Voting law on trial

Published July 14, 2015

Editorial by Greensboro News-Record, July 14, 2015.

The voting rights trial that opened in federal court in Winston-Salem Monday is getting a wide audience but may not measure up to its big claims.

“This is our Selma,” North Carolina NAACP President William Barber III said about the issues at stake. But this isn’t about black people systematically being denied the right to vote as in 1965 Alabama. Instead, the question is whether Republican legislators and Gov. Pat McCrory placed discriminatory restrictions on voting in a 2013 law that purported to “restore confidence” in the election process.
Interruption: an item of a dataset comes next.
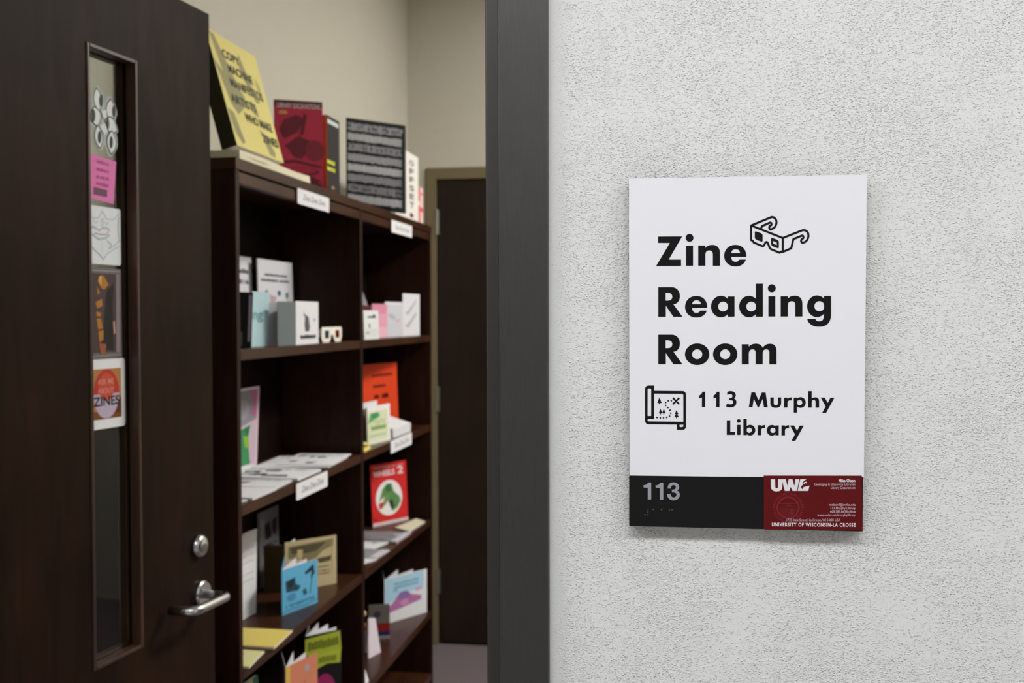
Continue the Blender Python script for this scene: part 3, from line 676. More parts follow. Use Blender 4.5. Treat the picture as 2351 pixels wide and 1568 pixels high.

The authors of the legislation said they wanted to prevent voter fraud, although they didn’t provide evidence of a significant problem. The provisions they enacted — requiring a state-issued photo ID, shortening early voting and eliminating same-day registration, preregistration for 16- and 17-year-olds, out-of-precinct voting and straight-ticket voting — could be viewed as efforts to discourage voting in ways that would disproportionately affect minority or Democratic-leaning voters.

Republicans scoff at such assertions. But who would deny that the political party in power uses gerrymandering to produce huge partisan advantages? So why is it hard to believe it would use other election laws to give itself an edge?

In North Carolina, Democrats made it easier to register and vote by enacting the same provisions that Republicans, after McCrory took office in 2013, stripped away. Democrats saw it as advantageous to encourage more voting by minorities and young people. Republicans saw a disadvantage in that. Both parties acted from partisan motives; the difference is that Democrats acted in favor of easier voting.

The question is whether Republicans violated the law. In court, their lawyers argue that some states don’t allow in-person early voting, so how can it be illegal for North Carolina to reduce the number of early voting days from 17 to 10? Where does the Voting Rights Act say a state must give 16- and 17-year-olds a chance to preregister? Or allow same-day registration?

The most onerous component of the 2013 law, which drew the most opposition, was the photo ID requirement. That’s not part of the trial now, since the legislature substantially eased that requirement earlier this summer. The plaintiffs’ arguments suddenly lost some of their power, thanks to the legislature’s timely retreat.

The case is still attracting national attention, largely because voting restrictions have been part of a national Republican strategy. The ultimate decision here could affect other states. There’s enough at stake for North Carolina’s Republican U.S. senators, Richard Burr and Thom Tillis, to have voted against the confirmation of Greensboro native Loretta Lynch as attorney general because she refused to renounce the Justice Department’s opposition to the North Carolina law.

It may not be a “voter suppression” measure, as critics allege. It is a voter discouragement law, not intended to prevent fraud but to make it a little less convenient for qualified North Carolina residents to register and vote. If legislators’ motives could be put on trial, the law would be overturned. The legal questions may be tougher to judge.